─── Material provided ───
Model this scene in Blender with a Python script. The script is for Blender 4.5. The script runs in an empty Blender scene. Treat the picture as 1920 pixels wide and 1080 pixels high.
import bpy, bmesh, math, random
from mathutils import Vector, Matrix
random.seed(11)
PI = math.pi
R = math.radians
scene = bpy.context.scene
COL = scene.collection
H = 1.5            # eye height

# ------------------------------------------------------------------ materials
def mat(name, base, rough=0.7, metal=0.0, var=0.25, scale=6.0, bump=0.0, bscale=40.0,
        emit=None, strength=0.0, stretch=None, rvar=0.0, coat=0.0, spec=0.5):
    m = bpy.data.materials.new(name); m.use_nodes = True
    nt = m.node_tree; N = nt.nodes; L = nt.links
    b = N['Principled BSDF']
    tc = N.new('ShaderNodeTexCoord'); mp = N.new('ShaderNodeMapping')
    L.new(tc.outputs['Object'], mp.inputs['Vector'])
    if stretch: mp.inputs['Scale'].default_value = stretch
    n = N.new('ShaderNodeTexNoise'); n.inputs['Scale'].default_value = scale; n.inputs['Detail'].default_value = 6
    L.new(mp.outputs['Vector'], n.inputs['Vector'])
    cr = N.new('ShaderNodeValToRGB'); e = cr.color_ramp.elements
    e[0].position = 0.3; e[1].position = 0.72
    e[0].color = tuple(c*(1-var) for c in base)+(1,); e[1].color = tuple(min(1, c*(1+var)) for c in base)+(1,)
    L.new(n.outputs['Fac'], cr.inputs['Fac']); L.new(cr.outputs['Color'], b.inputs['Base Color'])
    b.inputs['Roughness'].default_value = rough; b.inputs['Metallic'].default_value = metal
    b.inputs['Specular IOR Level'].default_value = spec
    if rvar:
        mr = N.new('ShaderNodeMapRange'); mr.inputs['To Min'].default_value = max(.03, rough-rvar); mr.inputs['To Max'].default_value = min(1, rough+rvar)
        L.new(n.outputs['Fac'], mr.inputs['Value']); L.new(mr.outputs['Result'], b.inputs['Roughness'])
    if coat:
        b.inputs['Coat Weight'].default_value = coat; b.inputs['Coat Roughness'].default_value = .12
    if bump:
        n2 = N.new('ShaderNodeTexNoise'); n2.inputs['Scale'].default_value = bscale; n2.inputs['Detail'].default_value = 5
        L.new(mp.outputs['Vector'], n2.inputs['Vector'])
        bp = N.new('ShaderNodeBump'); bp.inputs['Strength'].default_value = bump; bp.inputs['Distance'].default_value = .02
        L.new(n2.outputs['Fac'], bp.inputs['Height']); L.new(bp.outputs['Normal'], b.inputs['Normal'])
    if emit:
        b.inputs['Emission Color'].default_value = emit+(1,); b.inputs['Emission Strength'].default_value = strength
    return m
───
### Exercise
Everything from the first line above up to and including the line that contains "# eye height" should be printed exactly; please print only that.

### Response
Model this scene in Blender with a Python script. The script is for Blender 4.5. The script runs in an empty Blender scene. Treat the picture as 1920 pixels wide and 1080 pixels high.
import bpy, bmesh, math, random
from mathutils import Vector, Matrix
random.seed(11)
PI = math.pi
R = math.radians
scene = bpy.context.scene
COL = scene.collection
H = 1.5            # eye height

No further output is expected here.